I don't think it makes sense to unify NCR5380.c and atari_NCR5380.c at this stage. The ISA cards' requirements together are more peculiar than, say, ST-DMA, and are mostly irrelevant to the M68k, ARM and PCI devices.

OK, not for today then.

As an aside, forking NCR5380.c into atari_NCR5380.c, sun3_NCR5380.c and mac_NCR5380.c (deleted in v2.6.3) was clearly misguided as it never actually produced a good alternative to NCR5380.c.
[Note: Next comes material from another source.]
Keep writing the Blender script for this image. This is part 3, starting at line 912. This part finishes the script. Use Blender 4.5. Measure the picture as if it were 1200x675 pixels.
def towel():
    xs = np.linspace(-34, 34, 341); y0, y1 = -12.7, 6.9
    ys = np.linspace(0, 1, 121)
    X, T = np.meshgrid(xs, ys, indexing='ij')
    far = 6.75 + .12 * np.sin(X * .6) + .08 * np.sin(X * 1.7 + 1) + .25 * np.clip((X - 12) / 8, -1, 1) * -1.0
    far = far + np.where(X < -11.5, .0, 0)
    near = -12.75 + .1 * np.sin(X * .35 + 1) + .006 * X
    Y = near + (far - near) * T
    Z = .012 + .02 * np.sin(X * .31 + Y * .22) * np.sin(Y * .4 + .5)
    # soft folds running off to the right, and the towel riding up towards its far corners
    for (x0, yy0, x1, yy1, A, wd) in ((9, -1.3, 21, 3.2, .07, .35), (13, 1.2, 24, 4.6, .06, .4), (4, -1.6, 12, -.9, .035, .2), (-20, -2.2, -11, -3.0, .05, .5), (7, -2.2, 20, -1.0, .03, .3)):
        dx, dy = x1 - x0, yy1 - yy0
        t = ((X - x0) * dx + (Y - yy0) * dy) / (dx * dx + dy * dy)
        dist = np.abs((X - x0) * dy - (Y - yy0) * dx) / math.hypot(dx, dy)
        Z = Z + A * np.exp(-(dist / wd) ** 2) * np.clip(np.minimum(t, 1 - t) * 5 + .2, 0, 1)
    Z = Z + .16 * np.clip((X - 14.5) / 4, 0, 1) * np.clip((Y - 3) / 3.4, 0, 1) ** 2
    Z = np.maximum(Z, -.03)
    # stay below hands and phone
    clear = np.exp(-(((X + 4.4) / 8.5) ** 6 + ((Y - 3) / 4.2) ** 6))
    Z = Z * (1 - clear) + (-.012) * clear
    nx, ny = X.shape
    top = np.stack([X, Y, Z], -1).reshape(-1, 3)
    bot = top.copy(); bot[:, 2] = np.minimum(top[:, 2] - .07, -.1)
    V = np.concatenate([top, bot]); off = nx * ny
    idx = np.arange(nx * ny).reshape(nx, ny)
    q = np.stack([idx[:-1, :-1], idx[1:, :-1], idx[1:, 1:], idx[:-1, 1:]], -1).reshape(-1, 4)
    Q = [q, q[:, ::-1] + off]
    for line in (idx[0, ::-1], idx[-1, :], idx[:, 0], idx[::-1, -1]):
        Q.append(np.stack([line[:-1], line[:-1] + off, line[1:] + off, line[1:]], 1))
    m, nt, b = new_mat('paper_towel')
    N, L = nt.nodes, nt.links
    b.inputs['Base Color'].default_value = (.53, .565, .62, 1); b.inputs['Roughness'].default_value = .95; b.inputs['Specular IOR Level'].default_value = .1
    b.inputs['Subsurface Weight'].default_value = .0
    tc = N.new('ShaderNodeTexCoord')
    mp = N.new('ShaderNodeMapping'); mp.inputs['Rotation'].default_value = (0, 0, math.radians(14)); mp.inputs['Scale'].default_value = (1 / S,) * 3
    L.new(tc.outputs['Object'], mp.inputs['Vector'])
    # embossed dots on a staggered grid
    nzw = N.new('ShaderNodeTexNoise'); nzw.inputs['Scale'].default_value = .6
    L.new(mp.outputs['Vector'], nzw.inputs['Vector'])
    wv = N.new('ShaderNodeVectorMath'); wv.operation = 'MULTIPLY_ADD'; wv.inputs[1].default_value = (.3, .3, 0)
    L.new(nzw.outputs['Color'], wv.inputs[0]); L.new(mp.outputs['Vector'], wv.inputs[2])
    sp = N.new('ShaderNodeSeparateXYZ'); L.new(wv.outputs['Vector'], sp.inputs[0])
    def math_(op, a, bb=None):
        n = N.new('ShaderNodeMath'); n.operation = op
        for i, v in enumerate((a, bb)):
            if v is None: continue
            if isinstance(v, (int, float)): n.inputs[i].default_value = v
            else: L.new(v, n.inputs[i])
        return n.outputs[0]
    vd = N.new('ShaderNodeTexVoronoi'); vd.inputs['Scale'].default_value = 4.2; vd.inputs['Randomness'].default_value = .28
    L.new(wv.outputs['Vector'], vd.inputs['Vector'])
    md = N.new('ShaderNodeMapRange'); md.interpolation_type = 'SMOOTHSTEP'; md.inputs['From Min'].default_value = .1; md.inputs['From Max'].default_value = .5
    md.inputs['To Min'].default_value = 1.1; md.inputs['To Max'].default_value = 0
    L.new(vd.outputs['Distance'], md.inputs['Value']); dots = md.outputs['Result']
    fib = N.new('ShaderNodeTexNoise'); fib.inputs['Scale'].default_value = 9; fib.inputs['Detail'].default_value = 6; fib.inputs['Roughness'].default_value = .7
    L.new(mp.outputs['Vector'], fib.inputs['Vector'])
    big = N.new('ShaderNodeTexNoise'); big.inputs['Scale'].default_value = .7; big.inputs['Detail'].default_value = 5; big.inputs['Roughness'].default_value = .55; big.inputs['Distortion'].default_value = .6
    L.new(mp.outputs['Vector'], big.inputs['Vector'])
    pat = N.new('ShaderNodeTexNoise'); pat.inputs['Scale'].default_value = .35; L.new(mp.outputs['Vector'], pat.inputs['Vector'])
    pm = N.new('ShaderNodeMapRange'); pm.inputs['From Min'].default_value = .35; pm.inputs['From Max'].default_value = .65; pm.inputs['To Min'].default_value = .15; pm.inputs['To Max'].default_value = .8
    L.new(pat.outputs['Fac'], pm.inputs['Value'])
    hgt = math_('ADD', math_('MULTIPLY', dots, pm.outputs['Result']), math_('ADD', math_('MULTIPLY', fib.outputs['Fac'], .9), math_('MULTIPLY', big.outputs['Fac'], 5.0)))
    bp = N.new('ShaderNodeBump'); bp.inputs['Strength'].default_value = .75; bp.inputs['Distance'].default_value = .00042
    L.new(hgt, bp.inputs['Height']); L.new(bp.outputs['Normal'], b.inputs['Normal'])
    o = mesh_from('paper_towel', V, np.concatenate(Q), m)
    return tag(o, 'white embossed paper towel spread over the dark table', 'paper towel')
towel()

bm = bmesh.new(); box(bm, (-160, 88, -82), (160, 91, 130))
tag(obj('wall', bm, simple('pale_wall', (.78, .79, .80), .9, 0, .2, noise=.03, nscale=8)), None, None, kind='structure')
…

atari_NCR5380.c was forked at a time when the m68k port was developed entirely independent from the main Linux development (which was i386 only at that stage). Linus did not want to deal with other architectures, and merging m68k code into Linus' code was not something the m68k authors envisaged at that stage. The fork was not meant to produce a good alternative to the main driver, just something that worked. At least that is as I recall it - I had little to do with Linux kernel development at that stage. Merging ongoing development on NCR5380.c into the Atari driver was always something of an afterthought (Geert probably took care of most of that). The sun3 and Mac drivers were then forked off the Atari one. I'm guilty in part of the initial Mac one, but that was done mainly in order to stop Alan Cox from whinging about the lack of a disk driver. (Don't think he liked SCSI in PIO mode much.)

What I mean to say - in hindsight, it was misguided, but at the time we did not have the benefit of a crystal ball (or git, or even fast cross compilers).

Forking just multiplied the maintenance demands, and diminishing man-power of course lead to neglect and breakage. So I can sympathise with Christoph's comment in NCR5380.c:

 * (Note from hch:  unfortunately it was not enough for the different
 * m68k folks and instead of improving this driver they copied it
 * and hacked it up for their needs.  As a consequence they lost
 * most updates to this driver.  Maybe someone will fix all these
 * drivers to use a common core one day..)

Yep, I can now sympathise with that. When m68k began to merge with Linus, we had already lost much of the initial man-power and expertise. I'm sure we'd do things different now, but these lessons had to be learned along the way.